▶ _DATASET EXCERPT_
## BEGIN

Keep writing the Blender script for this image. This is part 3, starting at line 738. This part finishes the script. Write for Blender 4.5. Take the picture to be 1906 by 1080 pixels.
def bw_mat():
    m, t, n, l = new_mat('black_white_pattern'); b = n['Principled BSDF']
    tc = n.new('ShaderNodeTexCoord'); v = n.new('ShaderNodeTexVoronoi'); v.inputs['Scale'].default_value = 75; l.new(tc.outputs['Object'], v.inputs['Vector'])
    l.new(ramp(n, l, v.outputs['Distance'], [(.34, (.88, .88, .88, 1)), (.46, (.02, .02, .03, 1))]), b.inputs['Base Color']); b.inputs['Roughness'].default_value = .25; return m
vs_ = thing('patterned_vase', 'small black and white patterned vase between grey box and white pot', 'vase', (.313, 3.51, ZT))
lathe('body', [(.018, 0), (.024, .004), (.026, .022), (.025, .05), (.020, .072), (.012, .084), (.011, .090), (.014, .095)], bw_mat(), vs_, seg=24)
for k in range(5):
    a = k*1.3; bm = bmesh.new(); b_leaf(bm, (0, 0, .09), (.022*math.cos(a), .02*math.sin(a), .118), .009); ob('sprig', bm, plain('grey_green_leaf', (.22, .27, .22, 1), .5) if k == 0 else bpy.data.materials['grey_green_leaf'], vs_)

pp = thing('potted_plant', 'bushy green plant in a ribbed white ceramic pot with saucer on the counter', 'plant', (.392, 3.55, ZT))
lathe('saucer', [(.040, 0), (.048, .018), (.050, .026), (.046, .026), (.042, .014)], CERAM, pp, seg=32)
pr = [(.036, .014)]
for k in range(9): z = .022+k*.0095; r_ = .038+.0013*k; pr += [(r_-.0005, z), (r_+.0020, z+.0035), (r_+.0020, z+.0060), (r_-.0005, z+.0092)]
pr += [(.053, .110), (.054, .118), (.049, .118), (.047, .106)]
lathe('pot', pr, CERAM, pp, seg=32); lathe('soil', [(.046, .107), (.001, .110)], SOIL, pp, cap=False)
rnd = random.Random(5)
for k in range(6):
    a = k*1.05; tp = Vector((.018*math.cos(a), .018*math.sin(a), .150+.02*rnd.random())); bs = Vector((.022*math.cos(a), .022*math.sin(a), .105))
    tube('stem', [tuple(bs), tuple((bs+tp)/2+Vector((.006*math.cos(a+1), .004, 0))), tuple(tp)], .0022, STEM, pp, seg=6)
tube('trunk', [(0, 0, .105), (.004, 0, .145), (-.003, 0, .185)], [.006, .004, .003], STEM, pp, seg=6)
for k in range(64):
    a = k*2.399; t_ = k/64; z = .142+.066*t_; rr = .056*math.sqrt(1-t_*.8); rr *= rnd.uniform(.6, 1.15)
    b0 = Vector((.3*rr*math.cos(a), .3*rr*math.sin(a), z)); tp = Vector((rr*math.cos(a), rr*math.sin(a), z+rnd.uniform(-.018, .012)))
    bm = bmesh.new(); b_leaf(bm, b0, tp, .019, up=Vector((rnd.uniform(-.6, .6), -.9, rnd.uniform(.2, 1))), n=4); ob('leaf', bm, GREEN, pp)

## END

▶ _WHAT IS ASKED_
Output all of the material, please, exactly as it stands.

▶ _RESULT OF THE EXERCISE_
Keep writing the Blender script for this image. This is part 3, starting at line 738. This part finishes the script. Write for Blender 4.5. Take the picture to be 1906 by 1080 pixels.
def bw_mat():
    m, t, n, l = new_mat('black_white_pattern'); b = n['Principled BSDF']
    tc = n.new('ShaderNodeTexCoord'); v = n.new('ShaderNodeTexVoronoi'); v.inputs['Scale'].default_value = 75; l.new(tc.outputs['Object'], v.inputs['Vector'])
    l.new(ramp(n, l, v.outputs['Distance'], [(.34, (.88, .88, .88, 1)), (.46, (.02, .02, .03, 1))]), b.inputs['Base Color']); b.inputs['Roughness'].default_value = .25; return m
vs_ = thing('patterned_vase', 'small black and white patterned vase between grey box and white pot', 'vase', (.313, 3.51, ZT))
lathe('body', [(.018, 0), (.024, .004), (.026, .022), (.025, .05), (.020, .072), (.012, .084), (.011, .090), (.014, .095)], bw_mat(), vs_, seg=24)
for k in range(5):
    a = k*1.3; bm = bmesh.new(); b_leaf(bm, (0, 0, .09), (.022*math.cos(a), .02*math.sin(a), .118), .009); ob('sprig', bm, plain('grey_green_leaf', (.22, .27, .22, 1), .5) if k == 0 else bpy.data.materials['grey_green_leaf'], vs_)

pp = thing('potted_plant', 'bushy green plant in a ribbed white ceramic pot with saucer on the counter', 'plant', (.392, 3.55, ZT))
lathe('saucer', [(.040, 0), (.048, .018), (.050, .026), (.046, .026), (.042, .014)], CERAM, pp, seg=32)
pr = [(.036, .014)]
for k in range(9): z = .022+k*.0095; r_ = .038+.0013*k; pr += [(r_-.0005, z), (r_+.0020, z+.0035), (r_+.0020, z+.0060), (r_-.0005, z+.0092)]
pr += [(.053, .110), (.054, .118), (.049, .118), (.047, .106)]
lathe('pot', pr, CERAM, pp, seg=32); lathe('soil', [(.046, .107), (.001, .110)], SOIL, pp, cap=False)
rnd = random.Random(5)
for k in range(6):
    a = k*1.05; tp = Vector((.018*math.cos(a), .018*math.sin(a), .150+.02*rnd.random())); bs = Vector((.022*math.cos(a), .022*math.sin(a), .105))
    tube('stem', [tuple(bs), tuple((bs+tp)/2+Vector((.006*math.cos(a+1), .004, 0))), tuple(tp)], .0022, STEM, pp, seg=6)
tube('trunk', [(0, 0, .105), (.004, 0, .145), (-.003, 0, .185)], [.006, .004, .003], STEM, pp, seg=6)
for k in range(64):
    a = k*2.399; t_ = k/64; z = .142+.066*t_; rr = .056*math.sqrt(1-t_*.8); rr *= rnd.uniform(.6, 1.15)
    b0 = Vector((.3*rr*math.cos(a), .3*rr*math.sin(a), z)); tp = Vector((rr*math.cos(a), rr*math.sin(a), z+rnd.uniform(-.018, .012)))
    bm = bmesh.new(); b_leaf(bm, b0, tp, .019, up=Vector((rnd.uniform(-.6, .6), -.9, rnd.uniform(.2, 1))), n=4); ob('leaf', bm, GREEN, pp)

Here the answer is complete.